Não poderá o coração em dúvida rogar ao seu benfeitor espiritual
aconselhamentos enobrecedores? Até quando indagar os Espíritos sobre temas
sérios, a despeito do ensino kardequiano, vai ser algo visto como coisa permitida
somente para gente de nível evolutivo inencontrável na Terra?
E
os médiuns, terão de esquecer que o são e recalcarão as suas potencialidades
psíquicas para se ajustarem ao adestramento conduzido por alguns agentes que
ignoram a pedagogia da mediunidade proposta por Kardec ou não guardam na alma
qualquer vivência mais profunda com o fenômeno espírita?
Como
se comportará a filosofia composta pelos Espíritos e Kardec diante da negação
do diálogo e do debate que se coloca para dar lugar aos discursos “iluminados” que
não suportam a dúvida e a inquietação filosófica?
O
Espiritismo suportará aqueles que se creem com credenciais maiores que as de
Kardec ao ponto de ignorarem a sua obra para criarem sistemas de ideias
particulares e exóticas?
Mesmo
que a arrogância não ouça o pensamento crítico, se faça excludente com os que
se dedicam a pensar filosoficamente e venha a se dedicar a um discurso obscurantista
– que promova a ignorância como virtude e achincalhe a inteligência em nome da
fé cega, estigmatizando-a de vaidade –, o Espiritismo prosseguirá no ar, fazendo
vibrar as fibras íntimas dos que se sentiram tocados no coração por sua
filosofia, adotando-a como referência existencial.
O
Espiritismo independe dos homens e das mulheres ou das instituições. É mensagem
dos Espíritos à humanidade domiciliada na carne e, mesmo que o seu ensino seja
proibido – algo que seus adversários desistiram, faz tempo - ele ainda
existirá.
O
Espiritismo está na Natureza, está no Espírito, nas leis que a vida encerra e
revela em sua majestade, delineando uma ideia, a nós outros, acerca da
Inteligência Suprema e de nossa própria pequenez ante à Sapiência Divina.
Será
uma lástima se o saber espírita, com todo o seu potencial transdisciplinar,
como ciência do infinito em permanente
diálogo criativo com as leis naturais, seja encarcerado nas nossas referências
religiosas do passado.
O
futuro, diz o adágio popular, a Deus pertence. Mas, quero crer que os
limitantes impostos ao Espiritismo pela falta de lucidez em voga se dissiparão
ante o ensino progressivo e coletivo dos Espíritos que se apresentam diuturnamente
à grande família humana, independente de credo, partido, questões étnicas, religião,
condições econômicas ou posições ocupadas na sociedade.
O
Espiritismo, com Kardec, prossegue. E o seu futuro?

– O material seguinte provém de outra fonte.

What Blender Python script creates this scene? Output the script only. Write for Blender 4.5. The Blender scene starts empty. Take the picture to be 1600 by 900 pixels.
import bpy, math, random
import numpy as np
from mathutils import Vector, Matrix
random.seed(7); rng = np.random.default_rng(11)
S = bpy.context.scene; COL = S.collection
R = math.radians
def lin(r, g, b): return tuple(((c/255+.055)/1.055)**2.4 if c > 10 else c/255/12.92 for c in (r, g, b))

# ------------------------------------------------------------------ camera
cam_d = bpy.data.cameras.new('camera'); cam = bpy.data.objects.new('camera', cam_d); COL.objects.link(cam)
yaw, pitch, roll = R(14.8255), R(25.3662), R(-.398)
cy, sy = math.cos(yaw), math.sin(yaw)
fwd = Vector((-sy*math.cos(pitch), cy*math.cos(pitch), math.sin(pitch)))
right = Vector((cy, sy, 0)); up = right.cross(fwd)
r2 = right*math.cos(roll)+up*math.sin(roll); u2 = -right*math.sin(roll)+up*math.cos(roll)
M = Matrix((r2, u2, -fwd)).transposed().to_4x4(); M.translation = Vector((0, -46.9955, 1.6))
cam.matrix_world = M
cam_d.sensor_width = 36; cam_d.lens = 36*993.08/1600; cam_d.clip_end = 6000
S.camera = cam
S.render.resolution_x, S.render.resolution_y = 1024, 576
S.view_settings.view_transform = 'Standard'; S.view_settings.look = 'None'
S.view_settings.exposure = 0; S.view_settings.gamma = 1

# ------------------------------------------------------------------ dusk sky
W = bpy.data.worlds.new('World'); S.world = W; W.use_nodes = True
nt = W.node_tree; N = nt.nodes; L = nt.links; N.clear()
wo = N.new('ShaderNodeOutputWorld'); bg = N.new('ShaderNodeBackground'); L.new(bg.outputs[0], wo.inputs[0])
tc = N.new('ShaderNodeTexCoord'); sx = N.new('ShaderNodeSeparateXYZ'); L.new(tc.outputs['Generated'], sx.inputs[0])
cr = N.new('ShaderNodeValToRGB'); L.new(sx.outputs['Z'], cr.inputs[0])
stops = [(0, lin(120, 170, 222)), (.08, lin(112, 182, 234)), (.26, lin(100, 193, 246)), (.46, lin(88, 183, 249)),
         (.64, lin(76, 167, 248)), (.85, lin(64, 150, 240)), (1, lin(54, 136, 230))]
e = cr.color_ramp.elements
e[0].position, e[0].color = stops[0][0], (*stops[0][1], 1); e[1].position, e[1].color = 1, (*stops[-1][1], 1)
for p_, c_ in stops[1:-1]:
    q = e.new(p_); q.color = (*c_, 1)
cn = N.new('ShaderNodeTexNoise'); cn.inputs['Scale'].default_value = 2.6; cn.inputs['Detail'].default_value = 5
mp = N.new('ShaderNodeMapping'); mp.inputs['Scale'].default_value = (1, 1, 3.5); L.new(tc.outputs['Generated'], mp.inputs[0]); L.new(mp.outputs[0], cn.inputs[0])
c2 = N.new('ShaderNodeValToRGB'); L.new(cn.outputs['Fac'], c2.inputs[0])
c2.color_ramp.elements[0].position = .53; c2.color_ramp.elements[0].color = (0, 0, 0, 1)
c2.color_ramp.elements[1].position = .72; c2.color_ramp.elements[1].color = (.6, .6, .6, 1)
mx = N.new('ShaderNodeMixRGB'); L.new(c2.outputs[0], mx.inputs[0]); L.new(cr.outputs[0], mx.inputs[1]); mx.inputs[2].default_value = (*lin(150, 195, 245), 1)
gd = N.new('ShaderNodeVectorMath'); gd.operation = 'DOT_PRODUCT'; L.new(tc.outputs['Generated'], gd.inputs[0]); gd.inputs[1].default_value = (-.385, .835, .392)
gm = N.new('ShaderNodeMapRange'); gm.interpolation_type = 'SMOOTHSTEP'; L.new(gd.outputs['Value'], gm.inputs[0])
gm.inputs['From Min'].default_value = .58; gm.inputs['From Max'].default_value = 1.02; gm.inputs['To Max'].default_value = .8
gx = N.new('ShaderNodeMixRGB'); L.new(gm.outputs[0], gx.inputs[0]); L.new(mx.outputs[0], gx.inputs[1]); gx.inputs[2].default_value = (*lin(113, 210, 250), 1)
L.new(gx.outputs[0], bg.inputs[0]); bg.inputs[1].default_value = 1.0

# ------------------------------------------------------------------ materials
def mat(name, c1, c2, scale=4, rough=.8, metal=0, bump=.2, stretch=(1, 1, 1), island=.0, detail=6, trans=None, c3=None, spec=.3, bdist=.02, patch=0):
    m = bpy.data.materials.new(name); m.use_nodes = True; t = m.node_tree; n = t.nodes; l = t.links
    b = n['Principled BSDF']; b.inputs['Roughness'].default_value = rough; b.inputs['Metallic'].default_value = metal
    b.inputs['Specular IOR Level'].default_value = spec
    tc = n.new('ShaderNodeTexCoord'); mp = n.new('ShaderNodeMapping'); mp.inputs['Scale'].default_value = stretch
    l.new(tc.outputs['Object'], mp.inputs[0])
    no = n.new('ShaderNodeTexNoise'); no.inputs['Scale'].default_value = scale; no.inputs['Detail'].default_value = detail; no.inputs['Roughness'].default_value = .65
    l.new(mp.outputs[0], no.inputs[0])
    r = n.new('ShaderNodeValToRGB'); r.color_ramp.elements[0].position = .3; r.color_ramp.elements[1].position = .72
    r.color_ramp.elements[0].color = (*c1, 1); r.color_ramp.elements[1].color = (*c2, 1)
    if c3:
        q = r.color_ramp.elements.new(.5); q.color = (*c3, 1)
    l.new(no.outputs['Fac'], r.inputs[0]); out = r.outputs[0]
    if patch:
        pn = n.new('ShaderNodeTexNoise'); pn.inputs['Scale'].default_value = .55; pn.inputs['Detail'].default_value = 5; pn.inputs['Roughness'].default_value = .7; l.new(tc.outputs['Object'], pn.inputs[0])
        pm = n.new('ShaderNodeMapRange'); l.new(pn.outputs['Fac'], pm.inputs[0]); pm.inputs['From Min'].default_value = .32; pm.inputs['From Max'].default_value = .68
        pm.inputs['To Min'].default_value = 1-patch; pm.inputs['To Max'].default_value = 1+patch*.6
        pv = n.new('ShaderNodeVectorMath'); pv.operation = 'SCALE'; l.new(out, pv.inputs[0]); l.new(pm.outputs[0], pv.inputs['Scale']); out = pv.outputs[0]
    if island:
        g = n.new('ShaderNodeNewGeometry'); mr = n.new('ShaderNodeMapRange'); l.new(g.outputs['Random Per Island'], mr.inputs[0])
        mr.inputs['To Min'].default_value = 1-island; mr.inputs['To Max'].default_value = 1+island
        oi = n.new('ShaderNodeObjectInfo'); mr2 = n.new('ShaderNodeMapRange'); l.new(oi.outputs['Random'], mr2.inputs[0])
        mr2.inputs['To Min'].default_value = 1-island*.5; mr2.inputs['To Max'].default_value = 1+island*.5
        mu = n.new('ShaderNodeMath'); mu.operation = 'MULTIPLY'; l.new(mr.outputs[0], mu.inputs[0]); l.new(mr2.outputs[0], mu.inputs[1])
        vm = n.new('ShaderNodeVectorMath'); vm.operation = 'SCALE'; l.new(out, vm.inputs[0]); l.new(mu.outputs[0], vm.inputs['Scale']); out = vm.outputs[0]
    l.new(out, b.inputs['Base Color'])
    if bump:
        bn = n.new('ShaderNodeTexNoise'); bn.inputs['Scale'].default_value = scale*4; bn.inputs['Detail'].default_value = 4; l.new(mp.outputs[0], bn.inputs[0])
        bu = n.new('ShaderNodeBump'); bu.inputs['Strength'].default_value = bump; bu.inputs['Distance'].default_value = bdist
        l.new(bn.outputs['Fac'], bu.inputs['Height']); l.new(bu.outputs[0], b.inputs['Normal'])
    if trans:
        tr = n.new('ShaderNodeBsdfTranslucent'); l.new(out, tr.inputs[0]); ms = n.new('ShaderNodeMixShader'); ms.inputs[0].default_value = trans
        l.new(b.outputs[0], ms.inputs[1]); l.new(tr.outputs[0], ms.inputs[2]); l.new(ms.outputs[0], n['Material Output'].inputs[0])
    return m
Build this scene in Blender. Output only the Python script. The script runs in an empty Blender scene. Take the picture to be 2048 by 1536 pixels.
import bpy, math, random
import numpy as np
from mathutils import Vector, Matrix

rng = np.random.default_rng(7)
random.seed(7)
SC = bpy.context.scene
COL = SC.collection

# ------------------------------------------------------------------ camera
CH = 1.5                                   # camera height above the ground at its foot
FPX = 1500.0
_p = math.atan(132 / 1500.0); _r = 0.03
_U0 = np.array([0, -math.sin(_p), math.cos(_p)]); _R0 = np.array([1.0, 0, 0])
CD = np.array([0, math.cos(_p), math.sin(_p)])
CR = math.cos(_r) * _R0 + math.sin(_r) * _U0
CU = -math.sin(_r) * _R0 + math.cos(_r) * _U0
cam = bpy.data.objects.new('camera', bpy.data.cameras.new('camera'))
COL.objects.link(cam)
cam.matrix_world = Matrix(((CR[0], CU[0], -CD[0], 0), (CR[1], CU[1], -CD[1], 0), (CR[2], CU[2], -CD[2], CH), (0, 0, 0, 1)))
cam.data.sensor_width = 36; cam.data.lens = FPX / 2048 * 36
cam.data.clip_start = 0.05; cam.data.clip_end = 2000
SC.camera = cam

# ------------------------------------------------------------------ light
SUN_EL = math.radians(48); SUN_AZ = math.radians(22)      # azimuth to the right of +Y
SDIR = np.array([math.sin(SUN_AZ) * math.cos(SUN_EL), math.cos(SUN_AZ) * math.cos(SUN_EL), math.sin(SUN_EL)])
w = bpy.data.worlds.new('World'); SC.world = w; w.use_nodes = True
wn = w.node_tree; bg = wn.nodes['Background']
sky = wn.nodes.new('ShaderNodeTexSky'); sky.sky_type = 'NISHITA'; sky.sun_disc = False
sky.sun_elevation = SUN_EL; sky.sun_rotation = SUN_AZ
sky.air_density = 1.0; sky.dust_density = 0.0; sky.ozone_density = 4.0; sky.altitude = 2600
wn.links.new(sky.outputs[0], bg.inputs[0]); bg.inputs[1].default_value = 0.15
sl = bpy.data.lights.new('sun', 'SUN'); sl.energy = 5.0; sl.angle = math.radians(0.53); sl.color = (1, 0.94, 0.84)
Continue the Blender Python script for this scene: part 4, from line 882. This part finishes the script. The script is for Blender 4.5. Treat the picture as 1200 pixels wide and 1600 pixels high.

O mesmo dos grandes ideais:
como uma fênix mitológica ressurgirá sempre das cinzas a que fora reduzido
para, em novas possibilidades, renovar tudo à sua volta.
Queiram
as mentes estreitas ou não, o Espiritismo prosseguirá em sua tarefa de
renovação, apesar delas, sendo que os Espíritos são os seus maiores
propagadores, como um dia ensinou Allan Kardec.
Construamos,
enfim, uma convicção espírita na base sólida da fé raciocinada e estudemos
Kardec, na fonte e em profundidade, para que através de nós o Espiritismo seja
Espiritismo, com os seus princípios, desdobramentos e a lucidez que o
caracteriza desde as bases kardequianas.